A Rennes, "le projet est né en octobre 2014", partant du constat que tout le quart nord-ouest de la France, de Bordeaux au Havre, était dépourvu de structure d'accueil et d'accompagnement à destination de ces jeunes."Or, la Bretagne, la Basse-Normandie et les Pays de la Loire représentent 18%
de la population", explique le co-fondateur de l'antenne rennaise, Pierre-Meunier-Breton.
Forts taux de suicides
Et dans ces régions, l'environnement rural est parfois un grand facteur d'isolement. Le maillage territorial du Refuge, seule association de ce type en France, déclarée d'utilité publique, apparaît d'autant plus important que, selon l'Obervatoire des suicides, les tentatives parmi les 18-30 ans "sont notablement plus fréquentes chez les hommes et les femmes homosexuels ou bisexuels".Une étude de 2005 réalisée par le Dr Marc Shelly estimait même que "les jeunes gays ou bisexuels avaient treize fois plus de risques de faire une tentative de suicide que les hétérosexuels de même âge et de même condition sociale".
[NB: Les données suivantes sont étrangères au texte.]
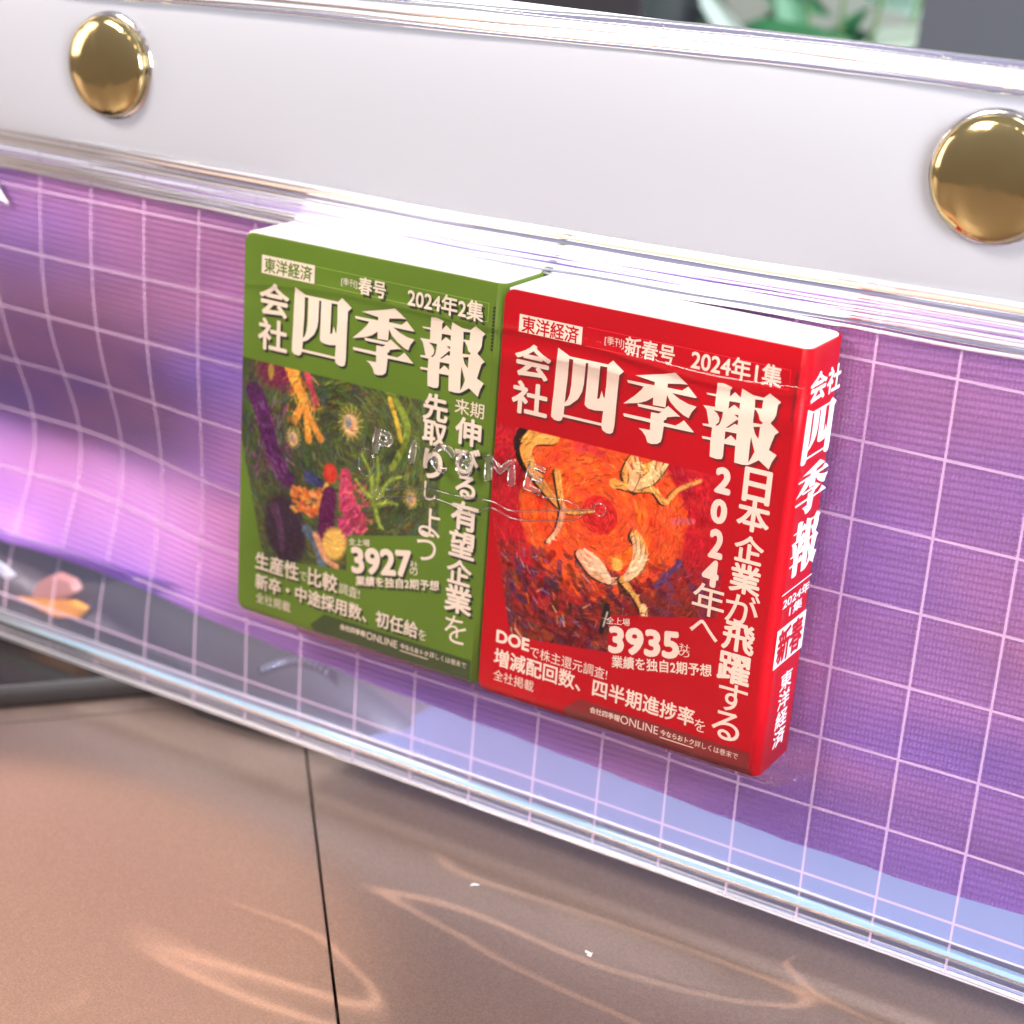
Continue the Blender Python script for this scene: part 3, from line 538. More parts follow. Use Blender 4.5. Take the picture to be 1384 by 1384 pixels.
    onspine('spine_line', [(0.010, -0.750), (0.240, -0.750), (0.240, -0.746), (0.010, -0.746)], [(0, 1, 2, 3)], spine_ink)
    return root

make_book('green', 'green miniature magazine book with a dark floral picture, left of the red one', (-1.0055, 0.0074, -0.008), 0.0019, -0.0015, GREEN_TEXT, (0, 0))
make_book('red', 'red miniature magazine book with an orange sun picture and lettered spine', (0, 0, 0), 0, 0, RED_TEXT, (-0.012, 0.0))

# ------------------------------------------------------------------ the clear bag
bag = thing('clear_vinyl_bag', 'clear vinyl bag with white flap, gold snaps and purple panel behind a printed grid', 'bag', (0, TABLE, -D - 0.1))
bag_loc = bag.location.copy()
Z0 = -D - 0.006
def dent(x, y):
    a = 0.20 * sm(-1.0, -2.3, np.float64(x)) ; b = math.exp(-((y + 1.12) / 0.42) ** 2)
    return -a * b
def wav(x, y):
    e = sm(-1.9, -1.5, np.float64(y)) * sm(0.05, -0.3, np.float64(y))
    return e * (0.006 * math.sin(3.1 * x + 1.3 * y + 1) + 0.004 * math.sin(5.3 * x - 2.1 * y) )
XL, XR = -3.3, 2.6
def xs_(n, a=XL, b=XR): return [a + (b - a) * i / (n - 1) for i in range(n)]
# grid printed vinyl
gm = film('grid_printed_vinyl', 0.93, (0.97, 0.95, 0.985), 0.20, (0.75, 0.68, 0.85), 1.36, 0.4, (26, 0.0006, (1, 1, 2.2)))
lm = N(gm, 'TexCoord'); sp_ = N(gm, 'SeparateXYZ'); L(gm, lm.outputs['Object'], sp_.inputs[0])
def line_mask(axis, first, pitch, width):
    a = N(gm, 'Math', operation='SUBTRACT'); a.inputs[1].default_value = first; L(gm, sp_.outputs[axis], a.inputs[0])
    b = N(gm, 'Math', operation='PINGPONG'); b.inputs[1].default_value = pitch / 2; L(gm, a.outputs[0], b.inputs[0])
    c = N(gm, 'Math', operation='LESS_THAN'); c.inputs[1].default_value = width / 2; L(gm, b.outputs[0], c.inputs[0]); return c
vx = line_mask('X', 0.838 * S - bag_loc.x, 0.2515 * S, 0.0080 * S); hz = line_mask('Z', (-1.53 - TABLE) * S, 0.243 * S, 0.0090 * S)
gmx = N(gm, 'Math', operation='MAXIMUM'); L(gm, vx.outputs[0], gmx.inputs[0]); L(gm, hz.outputs[0], gmx.inputs[1])
pd = N(gm, 'BsdfDiffuse'); pd.inputs[0].default_value = (0.66, 0.48, 0.66, 1)
pm = N(gm, 'MixShader'); k7 = N(gm, 'Math', operation='MULTIPLY'); k7.inputs[1].default_value = 0.46; L(gm, gmx.outputs[0], k7.inputs[0]); L(gm, k7.outputs[0], pm.inputs[0])
out = gm.node_tree.nodes['Material Output']; L(gm, out.inputs['Surface'].links[0].from_socket, pm.inputs[1]); L(gm, pd.outputs[0], pm.inputs[2]); L(gm, pm.outputs[0], out.inputs['Surface'])
sheet('grid_film', xs_(150), [-1.952 + 2.04 * i / 70 for i in range(71)], lambda x, y: (x, y, Z0 + dent(x, y) + wav(x, y)), gm, bag)
# ribbed iridescent panel: every rib is modelled
pmt = mat('iridescent_ribbed_film', (0.4, 0.2, 0.6), 0.32, 0.15, Sheen_Weight=0.0)
t = N(pmt, 'TexCoord'); mp = N(pmt, 'Mapping'); mp.inputs['Scale'].default_value = (14, 14, 42); mp.inputs['Rotation'].default_value = (0, math.radians(-8), 0)
nz = N(pmt, 'TexNoise'); nz.inputs['Scale'].default_value = 1.1; nz.inputs['Detail'].default_value = 1.5; nz.inputs['Distortion'].default_value = 0.6
rp = N(pmt, 'ValToRGB'); cr = rp.color_ramp
for p_, c_ in zip((0.30, 0.45, 0.56, 0.68), ((0.33, 0.18, 0.82), (0.50, 0.18, 0.84), (0.66, 0.19, 0.80), (0.76, 0.34, 0.68))):
    e = cr.elements[0] if p_ == 0.30 else (cr.elements[1] if p_ == 0.68 else cr.elements.new(p_)); e.position = p_; e.color = (*c_, 1)
cr.elements[0].position = 0.30; cr.elements[-1].position = 0.68
L(pmt, t.outputs['Object'], mp.inputs[0]); L(pmt, mp.outputs[0], nz.inputs['Vector']); L(pmt, nz.outputs[0], rp.inputs[0]); L(pmt, rp.outputs[0], pmt.node_tree.nodes['Principled BSDF'].inputs['Base Color'])
wv, bp = bump(pmt, 1.0, 0.6, 0.00012, tex='Wave', vec=(1, 1, 1)); wv.inputs['Scale'].default_value = 620; wv.bands_direction = 'X'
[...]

"Je pensais que cela resterait régional", le fondateur
Autre facteur: les appels au Refuge ne cessent d'affluer, notamment depuis le débat sur le mariage pour tous et les manifestations qui l'ont ponctué, assure Nicolas Noguier. A cette occasion, "beaucoup de jeunes ont été désespérés par la libération de la parole" homophobe, témoigne-t-il. Beaucoup nous ont contactés parce que leurs parents tenaient ce genre de propos sans savoir que leur enfant était homosexuel", poursuit-il."Quand j'ai créé Le Refuge, je pensais que nous allions rester une association régionale", souligne Nicolas Noguier. "Je ne pouvais pas imaginer que des délégations seraient créées partout en France".